Problem details>
Repeat the records below exactly, from the first line through the line containing "def interp(x, xs, ys): return", and leave out any pictures.

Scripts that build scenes
□ □ □

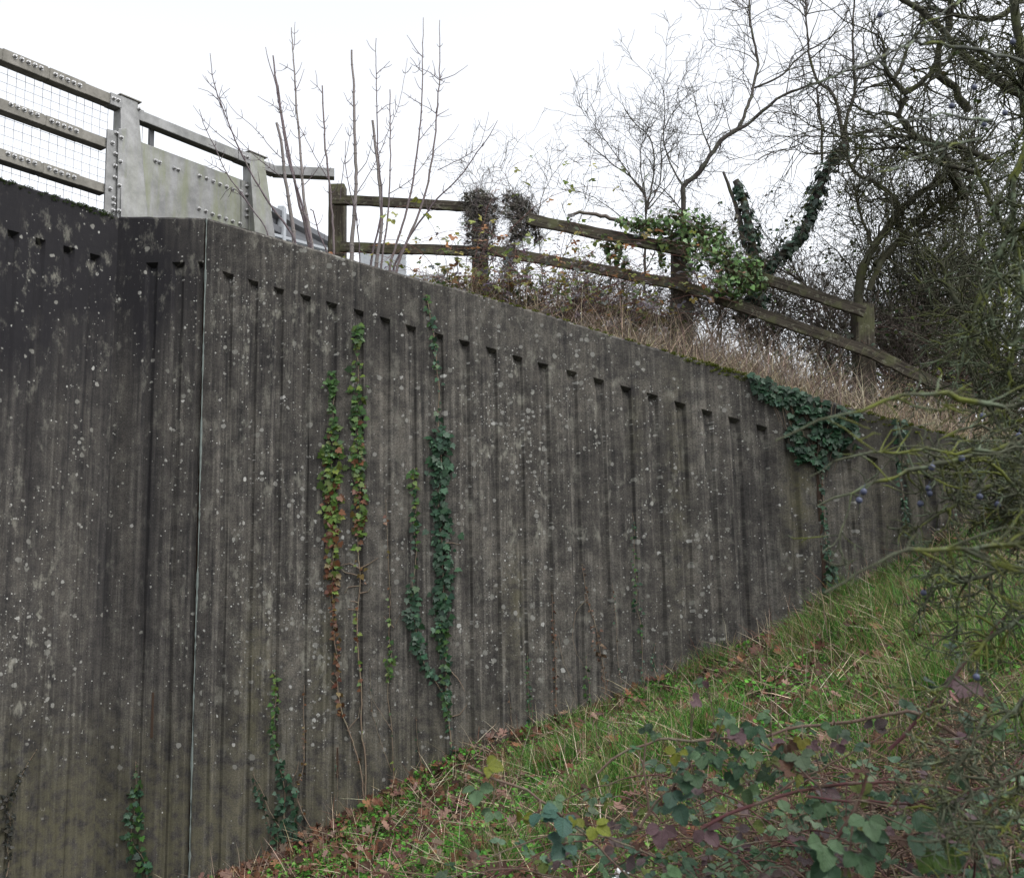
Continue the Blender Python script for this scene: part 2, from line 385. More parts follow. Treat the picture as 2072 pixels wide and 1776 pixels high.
# ------------------------------------------------------------------ the setting: wall planes, terrain
YC = 8.7
CP = at(240, 437, YC)                                     # the inside corner between abutment and wing wall
tF = nrm(np.array([1.0, -.07, 0])); nF = np.array([-tF[1], tF[0], 0])     # nF points away from the camera
tA = nrm(np.array([-.58, -.85, 0])); nA = np.array([tA[1], -tA[0], 0])    # away from the camera side
if nA[1] < 0: nA = -nA
def front(x, y, off=0.0): return hit(x, y, CP - nF * off, tF)             # on the wing wall face, off metres in front
def abut(x, y, off=0.0): return hit(x, y, CP - nA * off, tA)
def uF(P): return float(np.dot(P - CP, tF))
def interp(x, xs, ys): return np.interp(x, xs, ys)

top_px = [(240, 437), (330, 438), (418, 440), (560, 481), (700, 521), (860, 567), (912, 579), (1112, 637), (1248, 680), (1472, 746), (1592, 782), (1730, 827), (1909, 876), (1999, 900), (2080, 924), (2300, 990)]
tp = [front(*p) for p in top_px]; TU = [uF(p) for p in tp]; TZ = [p[2] for p in tp]
gr_px = [(295, 320, 531), (348, 374, 530), (400, 414, 529), (449, 473, 552), (501, 523, 567), (553, 575, 583), (607, 629, 597), (659, 682, 612), (715, 736, 627), (768, 790, 643),
         (820, 842, 659), (878, 897, 675), (928, 950, 689), (983, 1005, 704), (1036, 1057, 720), (1087, 1109, 735), (1145, 1167, 750), (1200, 1222, 766), (1255, 1277, 782), (1308, 1331, 797),
         (1364, 1387, 814), (1419, 1441, 830), (1473, 1497, 845), (1530, 1552, 861), (1586, 1610, 877), (1696, 1720, 907), (1754, 1776, 924), (1812, 1834, 940), (1868, 1890, 957), (1924, 1946, 973), (1980, 2002, 990), (2036, 2058, 1006), (2092, 2114, 1022)]
GF = []
for a, b, y in gr_px:
    P, Q = front(a, y), front(b, y); GF.append((uF(P), uF(Q), .5 * (P[2] + Q[2])))
JU = (uF(front(1645, 900)), uF(front(1659, 900)))
base_px = [(380, 1800), (480, 1776), (600, 1722), (750, 1652), (900, 1568), (1000, 1512), (1100, 1475), (1260, 1420), (1400, 1368), (1560, 1295), (1700, 1225), (1830, 1170), (1940, 1112), (2072, 1050)]
bp = [front(*p) for p in base_px]; BX = [-12, -5.5] + [p[0] for p in bp] + [8, 14, 30, 300]; BZ = [-1.55, -1.15] + [p[2] for p in bp]
BZ = BZ + [BZ[-1] + .9, BZ[-1] + 1.8, BZ[-1] + 2.2, BZ[-1] + 2.2]
WALL_END = 6.6
def wallY(X): return CP[1] + (X - CP[0]) * tF[1] / tF[0]
def gz(X, Y):
    """height of the embankment foot, in front of the wall"""
    X = np.asarray(X, float); Y = np.asarray(Y, float)
    z = np.interp(X, BX, BZ); d = np.clip(wallY(X) - Y, -3, 400)
    z = z - .035 * np.minimum(d, 12) - .02 * np.sin(X * 3.1 + Y * 2.3) + .03 * np.sin(X * 1.3 - Y * 1.9)
    return z + .05 * np.exp(-(d / .35) ** 2) - .03
def bz(X, Y):
    """height of the bank behind the wall"""
    X = np.asarray(X, float); Y = np.asarray(Y, float)
    u = (X - CP[0]) / tF[0]; z = np.interp(u, TU, TZ) - .07; d = np.clip(Y - wallY(X), 0, 300)
    rise = np.interp(X, [-3, -.7, .3, 1.5, 6, 12], [.0, .03, .32, .5, .5, .5])
    z = z + rise * (1 - np.exp(-(d / .9) ** 2)) + .012 * np.sin(X * 9 + Y * 7)
    return z - .08 * np.clip(d - 1.6, 0, 8)

def paint(P):
    """stains of the concrete: black algae, green film, lichen cover"""
    x, y = proj(P); G = lambda cx, cy, sx, sy: np.exp(-((x - cx) / sx) ** 2 - ((y - cy) / sy) ** 2)
    S = lambda v, a, b: np.clip((v - a) / (b - a), 0, 1)
    dark = 1.0 * (1 - S(x, 230, 330)) * (1 - S(y, 560 + 30 * np.sin(x / 60), 640)) + .55 * G(330, 560, 90, 130) + .45 * (1 - S(x, 60, 380)) * (1 - S(y, 700, 1050))
    dark = dark + .42 * (1 - S(x, 300, 460)) + .18 * (1 - S(y, 700, 800)) + .75 * G(214, 1400, 9, 420) + .5 * G(300, 1050, 12, 400) + .6 * G(452, 1450, 14, 200) + .4 * G(395, 1100, 18, 600) + .35 * G(520, 900, 120, 260) + .25 * G(700, 700, 200, 120)
    dark = dark + .4 * G(1500, 1060, 70, 160) + .3 * G(1260, 1020, 90, 200) + .35 * G(1350, 980, 40, 200) + .25 * G(60, 1200, 10, 300) + .5 * (x > 1650) * (1 - S(y, 880, 960))
    green = .6 * G(520, 1380, 30, 150) + .5 * G(655, 1340, 30, 110) + .8 * G(1620, 990, 26, 130) + .5 * G(1040, 1230, 22, 110) + .6 * G(1290, 850, 12, 90) + .3 * G(1370, 1000, 20, 300) + .5 * S(y, 1380, 1650) + .4 * S(x, 1650, 1800) * .6
    lich = .5 + 1.0 * G(60, 1320, 60, 230) + .6 * G(600, 1250, 130, 300) + .55 * G(560, 640, 150, 120) + .75 * G(1030, 900, 70, 280) + .5 * G(1200, 760, 120, 60) + .35 * G(1250, 1050, 260, 150) + .4 * G(130, 560, 120, 80)
    lich = lich * (1 - .85 * S(y, 1380, 1620)) * (1 - .6 * S(x, 1640, 1750)) * (1 - .5 * G(280, 1150, 90, 400))
    return np.clip(np.stack([dark, green, lich], -1), 0, 1.2)

def panel(name, p0, t, n, grooves, u0, u1, ztop, zg, zbot, mat, parent, umid=.1, depth=.018, drop=.035, uvo=0.0):
    mb = MB(); cols = []; us = sorted(grooves)
    cur = u0
    for a, b in us + [(u1, None)]:
        if a > cur + 1e-6:
            k = max(1, int((a - cur) / umid)); cols += [(cur + (a - cur) * i / k, 0, 0) for i in range(k + 1)]
        if b is None: break
        c = (b - a) * .27; cols += [(a + c, depth, 1), (b - c, depth, 1)]; cur = b
        if b >= u1 - 1e-6: cols.append((b, 0, 0)); break
    cu = np.array([c[0] for c in cols]); cdp = np.array([c[1] for c in cols]); inn = np.array([c[2] for c in cols])
    nr = 46; rows = []
    jit = rng.normal(0, .0035, (nr + 1, len(cu))); jit = (jit + np.roll(jit, 1, 0) + np.roll(jit, 2, 0)) * .6; jit[:, [0, -1]] = 0
    def pt(u, z, d): return p0[None] * np.array([[1, 1, 0]]) + t[None] * u[:, None] + n[None] * d[:, None] + np.stack([0 * u, 0 * u, z], -1)
    for r in range(nr + 1):
        f = 1 - (1 - r / nr) ** 1.6; z = zbot(cu) + (zg(cu) - drop * inn - zbot(cu)) * f; uj = cu + jit[r] * (np.abs(cdp) > 0) * 1.0
        rows.append((uj, z, cdp + jit[r] * .6 * inn + inn * .042 * np.exp(-(zg(cu) - drop - z) / .05)))
    lo = len(rows)
    for r in range(7):
        f = r / 6; z = zg(cu) + (ztop(cu) - .022 - zg(cu)) * f; rows.append((cu, z, 0 * cu))
    rows.append((cu, ztop(cu) + .003 * np.sin(cu * 31), 0 * cu + .02)); rows.append((cu, ztop(cu), 0 * cu + .38)); rows.append((cu, ztop(cu) - 1.0, 0 * cu + .38))
    V = np.concatenate([pt(*r) for r in rows]); nc = len(cu)
    UV = np.concatenate([np.stack([uvo + r[0] + r[2], r[1]], -1) for r in rows])
    F = []
    for r in range(len(rows) - 1):
        for c in range(nc - 1):
            if r == lo - 1 and not (inn[c] or inn[c + 1]): continue
            a = r * nc + c; F.append((a, a + 1, a + nc + 1, a + nc))
    mb.add(V, F, paint(V), UV)
    return mb.build(name, mat, parent, smooth=False)

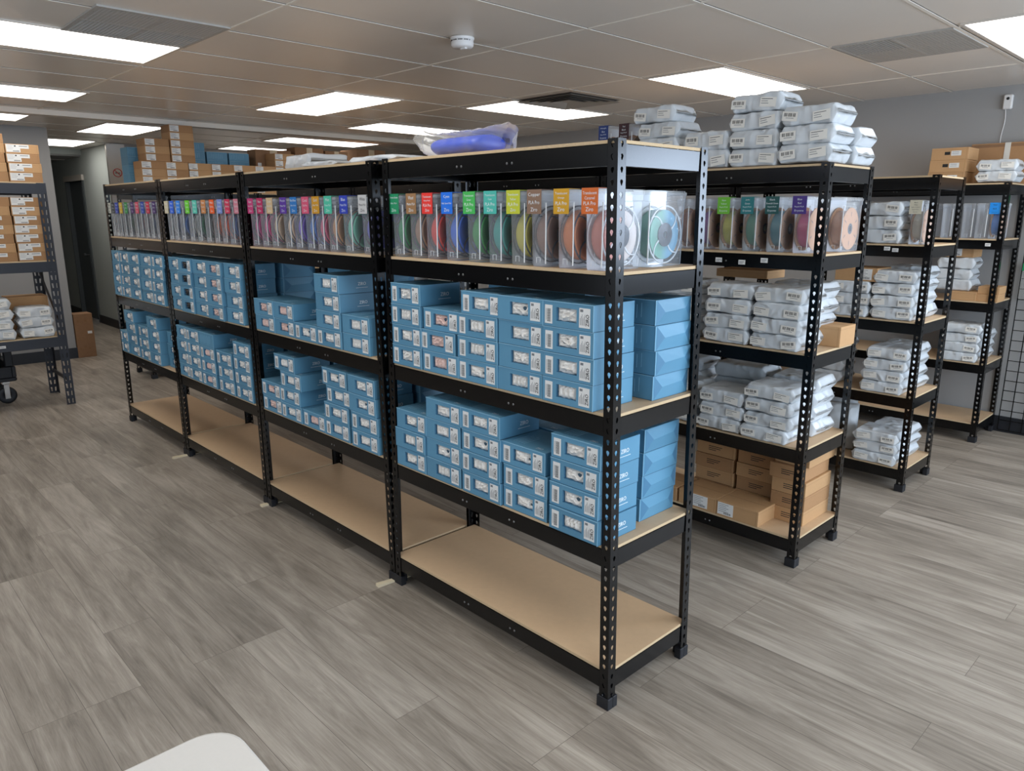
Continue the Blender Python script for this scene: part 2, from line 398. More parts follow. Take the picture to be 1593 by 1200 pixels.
def beam_mesh(L, h=.062, mt='steel', studs=True):
    b = MB(); b.box(0, L, 0, .002, 0, h, mt); b.box(0, L, .002, .022, 0, .002, mt); b.box(0, L, .002, .016, h-.012, h-.010, mt); b.box(0, L, 0, .004, h-.002, h, mt)
    if studs:
        for f in (.40, .62):
            for d in (-.012, .012): b.lathe([(0, -.0022), (.0032, -.0018), (.0045, 0)], 'stud', 8, 'y', (L*f+d, 0, h*.42))
    return b
_pm = {}
def foot_mesh():
    b = MB(); b.box(-.004, .046, -.004, .022, 0, .042, 'rubber', .0015); b.box(-.004, .022, .0225, .046, 0, .042, 'rubber', .0015); return b
def rack(name, x0b, x1b, x0t, x1t, y0, D, lab, levels, group, H=1.83, bh=.062):
    r = tag(link('shelving_rack', None, None, ((x0b+x1b)/2, y0+D/2, 0)), lab, 'shelving rack', group)
    ox, oy = (x0b+x1b)/2, y0+D/2
    if 'post' not in _pm: _pm['post'] = post_mesh(H-.03).mesh('post'); _pm['foot'] = foot_mesh().mesh('foot')
    for xb, xt, sx in ((x0b, x0t, 1), (x1b, x1t, -1)):
        for yy, sy in ((y0, 1), (y0+D, -1)):
            o = link('post', _pm['post'], r, (xb-ox, yy-oy, .03)); o.scale = (sx, sy, 1); o.rotation_euler = (0, math.atan2((xt-xb), H), 0)
            f = link('foot', _pm['foot'], r, (xb-ox, yy-oy, 0)); f.scale = (sx, sy, 1)
    for z in levels:
        t = z/H; a = x0b+(x0t-x0b)*t; c = x1b+(x1t-x1b)*t; L = c-a
        k = ('b', round(L, 3))
        if k not in _pm: _pm[k] = beam_mesh(L-.008).mesh('beam')
        link('beam', _pm[k], r, (a+.004-ox, y0+.0025-oy, z-.010-bh))
        o = link('beam', _pm[k], r, (c-.004-ox, y0+D-.0025-oy, z-.010-bh), math.pi)
        k = ('s', round(D, 3))
        if k not in _pm: _pm[k] = beam_mesh(D-.008, studs=False).mesh('side_beam')
        link('beam', _pm[k], r, (c-.0025-ox, y0+.004-oy, z-.010-bh), math.pi/2)
        link('beam', _pm[k], r, (a+.0025-ox, y0+D-.004-oy, z-.010-bh), -math.pi/2)
        b = MB(); e = .0045; b.box(a+e-ox, c-e-ox, y0+e-oy, y0+D-e-oy, z-.0098, z-.0004, 'board_edge')
        b.box(a+e+.001-ox, c-e-.001-ox, y0+e+.001-oy, y0+D-e-.001-oy, z-.0005, z, 'board'); link('shelf_board', b.mesh('shelf_board'), r)
    return r
LV = (.142, .58, 1.018, 1.452, 1.826)
D1 = .467
rack('A', -1.216, 0, -1.204, -.033, 0, D1, 'nearest black metal rack, at the right end of the front row', LV, 'black racks of the front row')
rack('B', -2.468, -1.222, -2.500, -1.285, 0, D1, 'black metal rack next left of the nearest one, front row', LV, 'black racks of the front row')
rack('C', -3.684, -2.480, -3.710, -2.518, 0, D1, 'third black metal rack from the near end of the front row', LV, 'black racks of the front row')
rack('D', -4.890, -3.696, -4.855, -3.724, 0, D1, 'farthest left black metal rack of the front row', LV, 'black racks of the front row')
Y2, Y3, Y4 = 1.425, 2.818, 4.232
G2 = 'black racks of the middle rows'
rack('E', -1.27, -.041, -1.27, -.049, Y2, D1, 'black rack behind the nearest one, grey parcels piled on top', LV, G2)
rack('F', -2.50, -1.281, -2.50, -1.281, Y2, D1, 'second-row black rack seen through the nearest front rack', LV, G2)
rack('G', -3.73, -2.511, -3.73, -2.511, Y2, D1, 'second-row black rack seen through the second front rack', LV, G2)
rack('H', -4.96, -3.741, -4.96, -3.741, Y2, D1, 'second-row black rack at the far left of its row', LV, G2)
rack('I', -1.27, -.041, -1.27, -.053, Y3, D1, 'third-row black rack with a crumpled grey parcel stack at its bottom', LV, G2)
rack('J', -2.50, -1.281, -2.50, -1.281, Y3, D1, 'third-row black rack mostly hidden behind the middle rack', LV, G2)
rack('K', -1.26, -.031, -1.26, -.046, Y4, D1, 'black rack against the grey wall at the right, bottom shelf empty', LV, G2)
# rack seen end-on beyond the front row (runs along y)
def rackR():
    r = rack('R', 0, 1.24, 0, 1.24, 0, .48, 'black rack beyond the front row holding the tall brown box stacks', LV, None)
    return r
for k, y in enumerate((.66, 1.91)):
    r = rack('R', 0, 1.24, 0, 1.24, 0, .48, ('black rack beyond the front row under the tall brown box stacks', 'black rack beyond the front row under the large worn cartons')[k], LV, None)
    r.location = (-6.35-.24, y+.62, 0); r.rotation_euler = (0, 0, math.pi/2)
# pine shims under the joints
for k, (x, y0, y1, lab) in enumerate(((-1.235, -.085, .09, 'pale wood shim under the joint of the two nearest front racks'), (-2.472, -.045, .10, 'pale wood shim under the joint below the second and third front racks'), (-3.685, -.10, .10, 'pale wood shim under the joint nearest the far left rack'))):
    b = MB(); w = .013; hz = .013
    b.add([(-w, y0, 0), (w, y0, 0), (w, y1, 0), (-w, y1, 0), (-w, y0, hz), (w, y0, hz), (w, y1, .002), (-w, y1, .002)], [(0, 3, 2, 1), (4, 5, 6, 7), (0, 1, 5, 4), (1, 2, 6, 5), (2, 3, 7, 6), (3, 0, 4, 7)], 'pine')
    tag(link('wood_shim', b.mesh('wood_shim'), None, (x, 0, 0), .08*(k-1)), lab, 'shim', 'pale wood shims under the rack feet')
# ---------------------------------------------------------------- blue filament boxes
BW, BH, BD = .2165, .0825, .2
def blue_body(win=True):
    b = MB(); w = BW/2
    X0, X1, Z0, Z1 = -w, w, 0, BH; a0, a1, c0, c1 = X0+.28*BW, X0+.68*BW, .26*BH, .78*BH
    # front with a real window hole
    if win:
        xs, zs = (X0, a0, a1, X1), (Z0, c0, c1, Z1)
        for i in range(3):
            for j in range(3):
                if (i, j) != (1, 1): b.quad([(xs[i], 0, zs[j]), (xs[i+1], 0, zs[j]), (xs[i+1], 0, zs[j+1]), (xs[i], 0, zs[j+1])], 'blue')
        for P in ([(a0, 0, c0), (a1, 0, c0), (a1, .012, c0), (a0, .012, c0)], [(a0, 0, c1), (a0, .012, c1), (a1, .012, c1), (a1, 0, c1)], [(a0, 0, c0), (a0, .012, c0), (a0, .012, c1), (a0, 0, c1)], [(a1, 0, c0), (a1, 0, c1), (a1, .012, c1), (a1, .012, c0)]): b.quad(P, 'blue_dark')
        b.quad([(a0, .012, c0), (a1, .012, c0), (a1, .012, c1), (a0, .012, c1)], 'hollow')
    else:
        b.quad([(X0, 0, Z0), (X1, 0, Z0), (X1, 0, Z1), (X0, 0, Z1)], 'blue')
        for k in range(9):
            x = X0+.05*BW+k*.085*BW
            b.box(x, x+.0022, -.0004, 0, (.18+.05*(k % 3))*BH, (.85-.07*(k % 2))*BH, 'blue_line')
    b.quad([(X0, BD, Z0), (X0, 0, Z0), (X0, 0, Z1), (X0, BD, Z1)], 'blue'); b.quad([(X1, 0, Z0), (X1, BD, Z0), (X1, BD, Z1), (X1, 0, Z1)], 'blue')
    b.quad([(X0, 0, Z1), (X1, 0, Z1), (X1, BD, Z1), (X0, BD, Z1)], 'blue'); b.quad([(X0, 0, Z0), (X0, BD, Z0), (X1, BD, Z0), (X1, 0, Z0)], 'blue'); b.quad([(X1, BD, Z0), (X0, BD, Z0), (X0, BD, Z1), (X1, BD, Z1)], 'blue')
    # light edges, gap shadow painted along the bottom, printed logo on the side, faint print on the lid
    e = .0017
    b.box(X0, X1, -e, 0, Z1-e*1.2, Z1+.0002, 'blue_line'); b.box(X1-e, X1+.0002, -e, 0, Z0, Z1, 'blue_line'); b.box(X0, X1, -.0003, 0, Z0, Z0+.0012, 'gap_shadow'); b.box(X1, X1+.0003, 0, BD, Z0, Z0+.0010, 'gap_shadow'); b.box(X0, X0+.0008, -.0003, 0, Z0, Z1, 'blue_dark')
    for o_ in (0, .0008): b.text('ZIRO', 'white_ink', (X1+.0005+o_*.1, .100+o_, .42*BH), (0, 1, 0), (0, 0, 1), .042, .0145)
    b.box(X1, X1+.0004, .090, .152, .28*BH, .30*BH, 'white_ink')
    for k in range(5): b.box(X0+.03+.013*k, X0+.034+.013*k, .03, .11+.008*(k % 2), Z1, Z1+.0003, 'blue_line')
    b.text('ZIRO', 'white_ink', (X0+.15, .02, Z1+.0004), (1, 0, 0), (0, 1, 0), .03, .012)
    return b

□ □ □

Correct response>
Continue the Blender Python script for this scene: part 2, from line 385. More parts follow. Treat the picture as 2072 pixels wide and 1776 pixels high.
# ------------------------------------------------------------------ the setting: wall planes, terrain
YC = 8.7
CP = at(240, 437, YC)                                     # the inside corner between abutment and wing wall
tF = nrm(np.array([1.0, -.07, 0])); nF = np.array([-tF[1], tF[0], 0])     # nF points away from the camera
tA = nrm(np.array([-.58, -.85, 0])); nA = np.array([tA[1], -tA[0], 0])    # away from the camera side
if nA[1] < 0: nA = -nA
def front(x, y, off=0.0): return hit(x, y, CP - nF * off, tF)             # on the wing wall face, off metres in front
def abut(x, y, off=0.0): return hit(x, y, CP - nA * off, tA)
def uF(P): return float(np.dot(P - CP, tF))
def interp(x, xs, ys): return np.interp(x, xs, ys)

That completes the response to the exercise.